The Zero Point of Life
What pressure, depth, altitude and the cycle of life remind us
We are in the waters of my country’s magnificent blue homeland. The sea — with its salts, amino acids, coolness, pressure and temperature differences — almost restarts the heart, the brain and the circulatory system… leaving behind a sense of peace that resembles the safe cocoon of the womb.
At life’s zero point — at sea level — we swim under one atmosphere of pressure. When you look toward the shore, you see structures from thousands of years ago: once owned, later abandoned to nature, collapsed yet magnificent. The place where Lycia began… a tableau where history has sunk into the sea.
When you descend ten meters underwater, you reach two atmospheres of pressure — twice the conditions you live in. Pressure increases, the body adapts, oxygen begins to dissolve differently. When you rise to high altitudes — one or two thousand meters — this time the pressure decreases. You might explain the rosy-cheeked look of mountain dwellers as excess oxygen, but the truth is oxygen deficiency. When pressure drops, less air fills the lungs, and the body increases the number of erythrocytes — the trucks that carry oxygen — to keep you alive.

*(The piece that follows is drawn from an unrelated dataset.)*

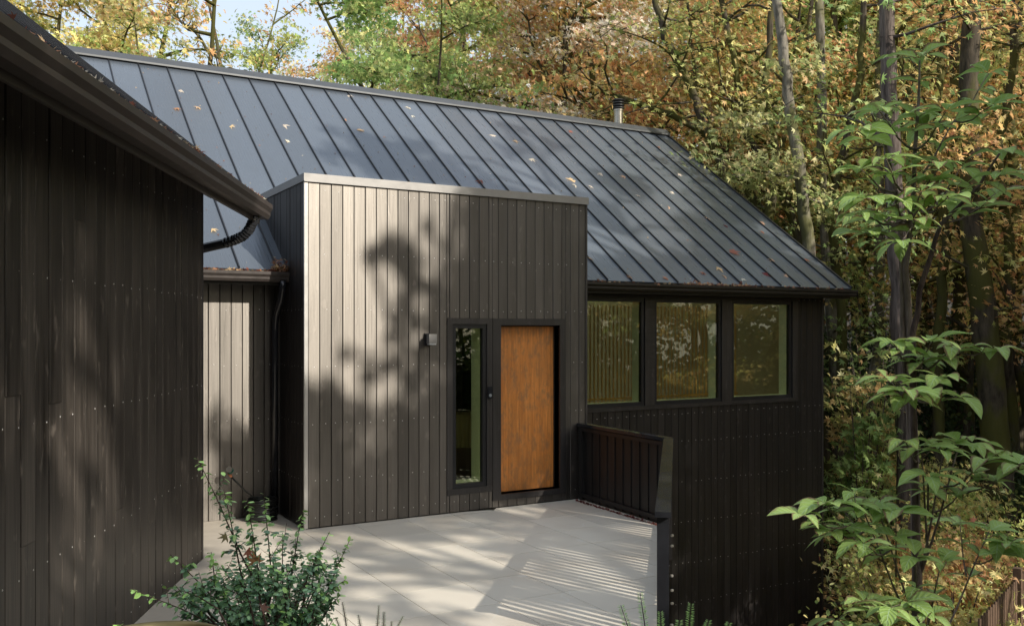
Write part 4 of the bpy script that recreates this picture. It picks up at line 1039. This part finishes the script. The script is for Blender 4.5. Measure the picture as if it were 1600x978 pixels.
# left wall shade
tl = [(wallp(s, z), .5, 1.2) for s, z in ((-.55, .5), (-.55, 1.3), (-.55, 2.1), (-.55, 2.9), (-1.2, .1), (-1.2, .8), (-1.2, 1.6), (-1.2, 2.4), (-1.1, 3.2), (-1.9, 3.3), (-1.9, 2.5), (-1.65, 1.8), (-1.65, .9), (-1.9, .1), (-2.8, 3.3), (-2.6, 2.95), (-3.7, 3.2), (-3.9, 2.4), (-4.2, 1.6), (-4.0, .6), (-4.8, 3.0), (-5.0, 2.1), (-5.0, 1.0), (-2.2, .0))] + [(wallp(-2.85, 1.25), .14, 1.2)]
shade_tree('leafy maple out of frame, shading the left wall', (3.5, -19.5, 0), tl, 3, ks=(17, 21))
# entry box: right part, base, hooked blob
tb_ = [((2.35, 0, 3.9), .35, 1.6), ((2.9, 0, 3.9), .45, 1.6), ((3.6, 0, 2.4), .6, 1.6), ((.3, 0, .35), .45, 1.3), ((1.1, 0, .2), .5, 1.3), ((1.75, 0, .8), .5, 1.2), ((2.9, 0, 1.2), .6, 1.4), ((2.5, 0, 3.6), .5, 1.5), ((2.9, 0, 3.0), .6, 1.5), ((2.2, 0, 2.6), .35, 1.3), ((3.2, 0, 3.0), .75, 1.2), ((3.5, 0, 3.9), .6, 1.2), ((2.6, 0, 2.3), .6, 1.2), ((3.3, 0, 1.6), .8, 1.2), ((2.2, 0, 1.3), .65, 1.1), ((1.35, 0, .6), .6, .9), ((.6, 0, .25), .6, 1.0), ((2.9, 0, .6), .8, 1.2), ((2.1, 0, .45), .6, 1.1),
       ((.75, 0, 3.12), .08, 1), ((.88, 0, 3.22), .11, 1), ((1.03, 0, 3.28), .14, 1), ((1.18, 0, 3.2), .17, 1), ((1.28, 0, 3.02), .15, 1), ((1.3, 0, 2.82), .11, 1), ((1.22, 0, 2.62), .09, 1), ((1.12, 0, 2.44), .07, 1), ((1.3, 0, 2.3), .07, 1), ((1.02, 0, 2.2), .08, 1), ((2.15, 0, 3.15), .26, 1.5), ((2.0, 0, 2.75), .22, 1.4), ((1.85, 0, 2.4), .16, 1.3), ((.15, 0, .9), .3, .8), ((.6, 0, 1.2), .2, .8), ((1.1, 0, 1.25), .22, .9), ((.3, 0, 1.55), .12, .8), ((.75, 0, 1.7), .1, .8), ((1.3, 0, 1.65), .13, .8), ((1.6, 0, 1.95), .12, .9), ((.45, 0, 2.0), .07, .8), ((1.0, 0, 1.9), .07, .8), ((1.65, 0, 1.35), .3, 1), ((1.5, 0, 3.55), .07, .8), ((-.3, 1, .5), .5, 1.1), ((-.7, 1, .9), .3, .8), ((4.3, .6, 3.0), .8, 1.0)]
shade_tree('leafy maple out of frame, shading the entry door', (9.5, -17, -2), tb_, 4, ks=(18, 24))
# window wall and roof end
tw = [((x, 1, z), .95, 1.1) for x in (4.6, 5.8, 7.0, 8.2, 9.4) for z in (-1.6, -.2, 1.2, 2.5)]
shade_tree('broad maple out of frame, shading the window wall', (14, -15, -3), tw, 5, ks=(17, 24))
rp = [(560, 215, .35), (600, 235, .45), (640, 255, .5), (690, 270, .45), (590, 262, .45), (655, 228, .35), (745, 285, .4), (520, 240, .3), (800, 200, .3), (860, 225, .3), (1150, 400, .6), (1220, 430, .6), (1080, 420, .45)]
tr_ = [((at(u, v, 1) - CAM) * ((Vector((0, .7, 3.015)) - CAM).dot(Vector((0, -math.sin(math.atan(.723)), math.cos(math.atan(.723))))) / (at(u, v, 1) - CAM).dot(Vector((0, -math.sin(math.atan(.723)), math.cos(math.atan(.723)))))) + CAM, q_, 1.2) for u, v, q_ in rp] + [((3.2, 1.6, 3.9), .75, .8), ((4.1, 2.2, 4.3), .6, .7), ((6.0, 2.6, 4.5), .5, .5), ((7.0, 3.6, 5.1), .7, .7), ((8.8, 1.8, 3.8), .9, .8), ((8.0, 2.2, 4.1), .7, .6), ((9.4, 3.0, 4.7), .9, .9), ((5.2, 4.3, 5.7), .5, .5), ((9.6, 1.0, 3.3), .7, .9), ((7.3, 1.1, 3.3), .7, .7), ((2.3, 3.1, 4.9), .35, .7)]
shade_tree('tall maple out of frame, mottling the long roof', (12, -13.5, -2.5), tr_, 6, ks=(18, 23))
td = [(tuple(at(u, v, Y)), 1.5, .7) for Y in (21, 27) for u in (1320, 1400, 1480, 1570) for v in (500, 590, 680)]
shade_tree('huge maple out of frame, darkening the wood beside the house', (24, -16, -3), td, 9, ks=(13, 20))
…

Then you go back down again. To one atmosphere. But now, an excess of erythrocytes may cause an embolism that can block the lungs, the heart or the brain. This is how nature works: with rhythm, balance and harmony.

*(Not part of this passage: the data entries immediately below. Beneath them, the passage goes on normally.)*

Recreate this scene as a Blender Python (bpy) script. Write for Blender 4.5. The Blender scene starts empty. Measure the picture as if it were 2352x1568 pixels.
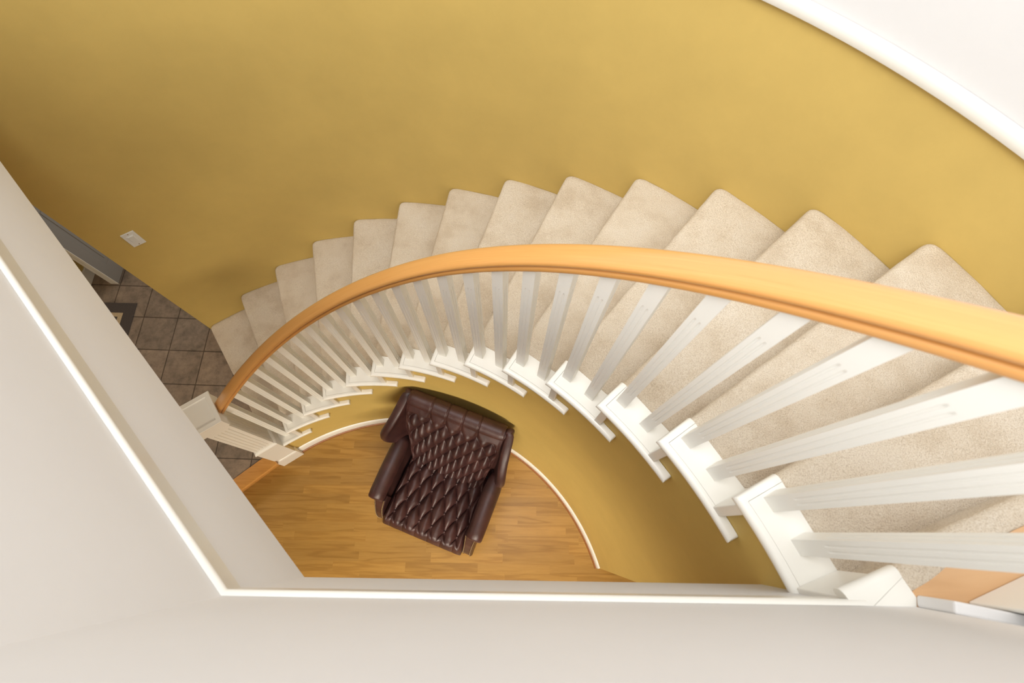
import bpy, bmesh, math, random
from mathutils import Vector, Matrix, noise
random.seed(7)
PI = math.pi
scene = bpy.context.scene
COL = scene.collection

# ------------------------------------------------------------------ layout
TH0 = math.radians(126.148)      # direction of the first riser
DTH = math.radians(7.4164)       # angle of one step
H = 0.19                         # rise of one step
R_IN, R_OUT = 1.467, 2.603       # tip of the tread caps, outer wall
R_WALL = 1.497                   # face of the inner stair wall
R_CAP = 1.583                    # where carpet meets the white caps
R_RAIL = 1.541
ZL = -0.18                       # sunken wood floor
ZU = 15 * H                      # landing
ZC = 2.45                        # underside of the upper floor


def P(a, r, z=0.0):
    t = TH0 - a
    return Vector((r * math.cos(t), r * math.sin(t), z))


def smooth01(t):
    t = max(0, min(1, t))
    return t * t * (3 - 2 * t)


def D(x):
    return math.radians(x)


# ------------------------------------------------------------------ materials
def new_mat(name, base=(.8, .8, .8), rough=.5, spec=.5, coat=0, coat_rough=.1):
    m = bpy.data.materials.new(name)
    m.use_nodes = True
    nt = m.node_tree
    b = nt.nodes['Principled BSDF']
    b.inputs['Base Color'].default_value = (*base, 1)
    b.inputs['Roughness'].default_value = rough
    b.inputs['Specular IOR Level'].default_value = spec
    b.inputs['Coat Weight'].default_value = coat
    b.inputs['Coat Roughness'].default_value = coat_rough
    return m, nt, b


def N(nt, kind, **kw):
    n = nt.nodes.new(kind)
    for k, v in kw.items():
        if k in n.inputs.keys():
            n.inputs[k].default_value = v
        else:
            setattr(n, k, v)
    return n


def ramp(nt, fac, stops):
    r = nt.nodes.new('ShaderNodeValToRGB')
    el = r.color_ramp.elements
    el[0].position, el[0].color = stops[0][0], (*stops[0][1], 1)
    el[1].position, el[1].color = stops[-1][0], (*stops[-1][1], 1)
    for p, c in stops[1:-1]:
        e = el.new(p)
        e.color = (*c, 1)
    nt.links.new(fac, r.inputs['Fac'])
    return r


def mix(nt, fac, a, b, blend='MIX'):
    m = nt.nodes.new('ShaderNodeMix')
    m.data_type = 'RGBA'
    m.blend_type = blend
    for sock, v in ((m.inputs[0], fac), (m.inputs[6], a), (m.inputs[7], b)):
        if isinstance(v, (int, float)):
            sock.default_value = v
        elif isinstance(v, tuple):
            sock.default_value = (*v, 1)
        else:
            nt.links.new(v, sock)
    return m.outputs[2]


def bump(nt, b, height, strength=.3, dist=.002):
    n = N(nt, 'ShaderNodeBump')
    n.inputs['Strength'].default_value = strength
    n.inputs['Distance'].default_value = dist
    nt.links.new(height, n.inputs['Height'])
    nt.links.new(n.outputs[0], b.inputs['Normal'])


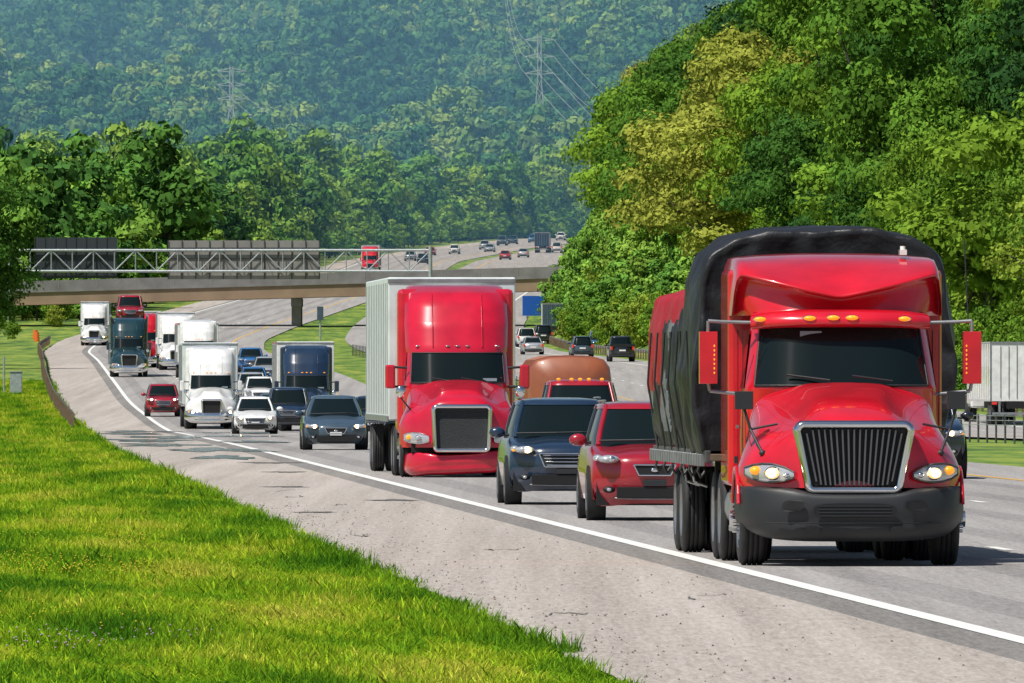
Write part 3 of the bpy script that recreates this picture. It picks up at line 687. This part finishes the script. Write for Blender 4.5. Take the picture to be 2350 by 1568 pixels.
    load('tarped_load',[(0,3.12),(.9,3.1),(1.25,3.0),(1.36,2.6),(1.38,2.0),(1.34,1.5),(1.28,1.22)],8.4,17.1,
         lambda x,y,z: redtarp if (z>2.72+.25*mnoise.noise(Vector((1,y*.8,0))) or (y>14.0 and z>1.9+.5*mnoise.noise(Vector((5,y*1.1,0))))) else (tarp_sheen if (mnoise.noise(Vector((x,y*.55,z*.7+4)))>.12 and 1.4<z<2.75) else tarp),2,.06)  # grey noise patches paint sheen into the dark tarp's colour
    b=MB()
    for y in(6.6,8.0,9.8,11.3,12.8,14.4,16):
        for sg in(-1,1): b.tube([(sg*1.33,y,1.15),(sg*1.47,y,2.0),(sg*(1.50 if y<8.4 else 1.43),y,2.6)],.012,plastic)
    b.obj('tie_straps',e)
tarps(hero)

semi('red_semi_truck',285,10.48-.0403*285,red2,'high',alu,(.61,.58,.5,1.47),red2,mesh_g,False,damage=1,lit_amber=False)
semi('white_semi_truck',663,-14.0,white,'high',alu,(.5,.46,.62,1.4),chrome,dark_g,True)
semi('black_semi_truck',640,-9.2,navy,'high',white,(.5,.46,.62,1.4),chrome,dark_g,False)
semi('dark_semi_truck',925,-24.9,teal,'high',None,(.55,.5,.55,1.5),chrome,dark_g,False)
semi('red_semi_truck',1012,-26.2,red,'high',white,(.5,.46,.62,1.4),chrome,dark_g,False)
semi('white_semi_truck',985,-23.2,white,'high',white,(.5,.46,.62,1.4),chrome,dark_g,False)
semi('white_semi_truck',905,-19.9,white,'high',white,(.5,.46,.62,1.4),chrome,dark_g,False,ttop=3.7)
semi('white_semi_truck',1300,-38.2,white,'high',alu,(.5,.46,.62,1.4),chrome,dark_g,True)
semi('red_semi_truck',2050,-20.5,red,'high',white,(.5,.46,.62,1.4),chrome,dark_g,False)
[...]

When humans challenge this rhythm — by going to depths or altitudes different from their natural geography — the body struggles. The same applies to the mind. When you push beyond your ordinary emotional ranges, you fall out of sync with nature’s balance and encounter unexpected consequences.
This is why one must live with attention to the sacredness, perfection, aesthetics and harmony of creation. Life becomes more beautiful when we move in tune with nature’s rhythm.